(Stored dataset items)
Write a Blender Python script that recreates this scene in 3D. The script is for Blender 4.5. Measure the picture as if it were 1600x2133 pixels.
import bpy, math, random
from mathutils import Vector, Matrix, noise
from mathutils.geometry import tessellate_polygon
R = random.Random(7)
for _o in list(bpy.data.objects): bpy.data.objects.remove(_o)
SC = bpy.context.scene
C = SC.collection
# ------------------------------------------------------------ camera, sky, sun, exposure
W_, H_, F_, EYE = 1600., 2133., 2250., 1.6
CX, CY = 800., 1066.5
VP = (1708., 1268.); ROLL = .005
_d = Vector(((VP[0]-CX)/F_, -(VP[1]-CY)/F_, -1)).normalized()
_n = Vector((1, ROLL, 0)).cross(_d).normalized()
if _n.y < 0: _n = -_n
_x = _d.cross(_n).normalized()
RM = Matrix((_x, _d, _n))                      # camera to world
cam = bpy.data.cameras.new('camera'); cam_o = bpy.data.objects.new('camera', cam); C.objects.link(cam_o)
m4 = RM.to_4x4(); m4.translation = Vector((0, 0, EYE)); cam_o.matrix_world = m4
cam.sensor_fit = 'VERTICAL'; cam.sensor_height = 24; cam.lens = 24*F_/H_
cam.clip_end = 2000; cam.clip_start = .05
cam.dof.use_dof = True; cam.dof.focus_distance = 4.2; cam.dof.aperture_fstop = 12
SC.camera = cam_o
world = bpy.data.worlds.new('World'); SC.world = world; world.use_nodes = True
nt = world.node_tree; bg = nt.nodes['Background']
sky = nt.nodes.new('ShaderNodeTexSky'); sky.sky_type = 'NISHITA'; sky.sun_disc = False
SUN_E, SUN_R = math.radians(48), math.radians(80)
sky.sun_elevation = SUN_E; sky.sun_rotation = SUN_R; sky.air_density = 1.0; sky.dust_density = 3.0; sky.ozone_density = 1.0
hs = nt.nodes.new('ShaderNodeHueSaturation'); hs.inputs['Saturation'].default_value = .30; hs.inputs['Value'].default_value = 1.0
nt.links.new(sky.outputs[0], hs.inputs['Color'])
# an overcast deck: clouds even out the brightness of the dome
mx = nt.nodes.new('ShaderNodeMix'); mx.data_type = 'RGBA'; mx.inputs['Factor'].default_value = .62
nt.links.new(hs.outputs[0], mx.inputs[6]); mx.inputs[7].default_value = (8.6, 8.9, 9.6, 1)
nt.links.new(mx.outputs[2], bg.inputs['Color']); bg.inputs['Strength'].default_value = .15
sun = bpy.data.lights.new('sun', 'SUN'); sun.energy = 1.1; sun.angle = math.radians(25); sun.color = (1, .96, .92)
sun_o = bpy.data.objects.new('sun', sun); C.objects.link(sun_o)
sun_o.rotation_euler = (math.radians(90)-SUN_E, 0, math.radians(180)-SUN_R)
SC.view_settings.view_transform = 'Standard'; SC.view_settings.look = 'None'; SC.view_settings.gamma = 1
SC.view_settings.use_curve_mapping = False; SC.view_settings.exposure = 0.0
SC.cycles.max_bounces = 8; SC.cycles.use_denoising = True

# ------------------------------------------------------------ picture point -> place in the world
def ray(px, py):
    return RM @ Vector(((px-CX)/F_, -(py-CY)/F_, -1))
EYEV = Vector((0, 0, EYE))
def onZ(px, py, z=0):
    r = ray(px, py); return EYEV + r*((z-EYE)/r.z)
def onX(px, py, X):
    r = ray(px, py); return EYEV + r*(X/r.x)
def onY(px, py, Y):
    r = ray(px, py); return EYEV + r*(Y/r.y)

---

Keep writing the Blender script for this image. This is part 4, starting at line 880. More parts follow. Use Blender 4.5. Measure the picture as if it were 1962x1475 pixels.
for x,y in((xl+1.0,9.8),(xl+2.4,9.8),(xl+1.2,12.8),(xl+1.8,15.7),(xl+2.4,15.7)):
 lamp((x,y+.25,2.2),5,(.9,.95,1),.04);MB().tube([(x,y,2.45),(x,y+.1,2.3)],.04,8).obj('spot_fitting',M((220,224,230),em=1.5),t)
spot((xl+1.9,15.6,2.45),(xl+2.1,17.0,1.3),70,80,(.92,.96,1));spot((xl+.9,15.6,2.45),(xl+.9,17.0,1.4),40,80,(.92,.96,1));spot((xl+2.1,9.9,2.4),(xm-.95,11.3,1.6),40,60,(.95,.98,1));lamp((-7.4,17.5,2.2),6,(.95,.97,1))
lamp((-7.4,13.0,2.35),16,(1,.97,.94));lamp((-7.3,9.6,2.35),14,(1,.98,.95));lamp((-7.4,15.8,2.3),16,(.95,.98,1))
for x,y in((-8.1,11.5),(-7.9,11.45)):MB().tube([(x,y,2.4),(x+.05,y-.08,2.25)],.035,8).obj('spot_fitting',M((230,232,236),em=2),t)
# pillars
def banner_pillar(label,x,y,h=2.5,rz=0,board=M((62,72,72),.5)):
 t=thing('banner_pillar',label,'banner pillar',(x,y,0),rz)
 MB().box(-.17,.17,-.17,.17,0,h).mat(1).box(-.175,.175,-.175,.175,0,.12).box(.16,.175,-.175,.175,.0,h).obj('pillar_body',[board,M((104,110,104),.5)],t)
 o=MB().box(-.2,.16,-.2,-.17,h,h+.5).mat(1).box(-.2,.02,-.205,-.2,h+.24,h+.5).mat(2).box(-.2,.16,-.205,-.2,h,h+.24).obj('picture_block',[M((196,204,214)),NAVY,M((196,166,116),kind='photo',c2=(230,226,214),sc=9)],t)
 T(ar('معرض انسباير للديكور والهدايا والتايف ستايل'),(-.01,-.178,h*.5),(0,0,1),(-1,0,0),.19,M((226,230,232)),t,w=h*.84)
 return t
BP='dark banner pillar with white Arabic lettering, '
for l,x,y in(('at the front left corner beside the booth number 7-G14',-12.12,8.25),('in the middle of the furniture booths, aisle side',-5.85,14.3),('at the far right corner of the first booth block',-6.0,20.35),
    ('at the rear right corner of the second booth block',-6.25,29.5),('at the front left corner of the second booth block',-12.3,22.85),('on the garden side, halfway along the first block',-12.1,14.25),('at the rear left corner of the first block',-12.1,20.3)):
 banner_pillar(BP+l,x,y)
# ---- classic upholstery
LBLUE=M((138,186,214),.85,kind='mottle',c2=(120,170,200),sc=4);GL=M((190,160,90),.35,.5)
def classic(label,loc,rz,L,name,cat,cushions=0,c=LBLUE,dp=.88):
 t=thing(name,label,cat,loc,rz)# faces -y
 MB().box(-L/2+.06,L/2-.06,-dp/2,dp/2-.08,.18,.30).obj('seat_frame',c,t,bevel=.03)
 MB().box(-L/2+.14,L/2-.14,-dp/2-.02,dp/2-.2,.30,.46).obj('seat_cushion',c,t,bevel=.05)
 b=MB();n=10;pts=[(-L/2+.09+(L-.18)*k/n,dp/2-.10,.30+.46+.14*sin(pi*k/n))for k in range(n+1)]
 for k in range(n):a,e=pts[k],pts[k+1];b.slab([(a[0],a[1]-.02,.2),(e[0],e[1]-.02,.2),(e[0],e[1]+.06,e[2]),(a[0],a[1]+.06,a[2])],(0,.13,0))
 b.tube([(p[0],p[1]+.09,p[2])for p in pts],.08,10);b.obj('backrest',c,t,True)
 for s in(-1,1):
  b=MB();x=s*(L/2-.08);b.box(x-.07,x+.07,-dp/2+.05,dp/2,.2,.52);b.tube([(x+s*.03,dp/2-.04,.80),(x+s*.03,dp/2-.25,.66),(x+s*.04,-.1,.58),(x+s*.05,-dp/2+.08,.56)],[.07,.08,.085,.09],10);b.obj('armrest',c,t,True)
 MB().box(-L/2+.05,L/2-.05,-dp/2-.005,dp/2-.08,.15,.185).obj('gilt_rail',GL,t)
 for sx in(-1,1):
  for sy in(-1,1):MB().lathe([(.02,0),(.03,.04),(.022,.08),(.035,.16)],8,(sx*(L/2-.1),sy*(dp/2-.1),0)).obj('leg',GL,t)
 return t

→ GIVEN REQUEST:
Check every line of the data above for the string "Measure", and copy those that have it.

→ FINISHED ANSWER:
Write a Blender Python script that recreates this scene in 3D. The script is for Blender 4.5. Measure the picture as if it were 1600x2133 pixels.
Keep writing the Blender script for this image. This is part 4, starting at line 880. More parts follow. Use Blender 4.5. Measure the picture as if it were 1962x1475 pixels.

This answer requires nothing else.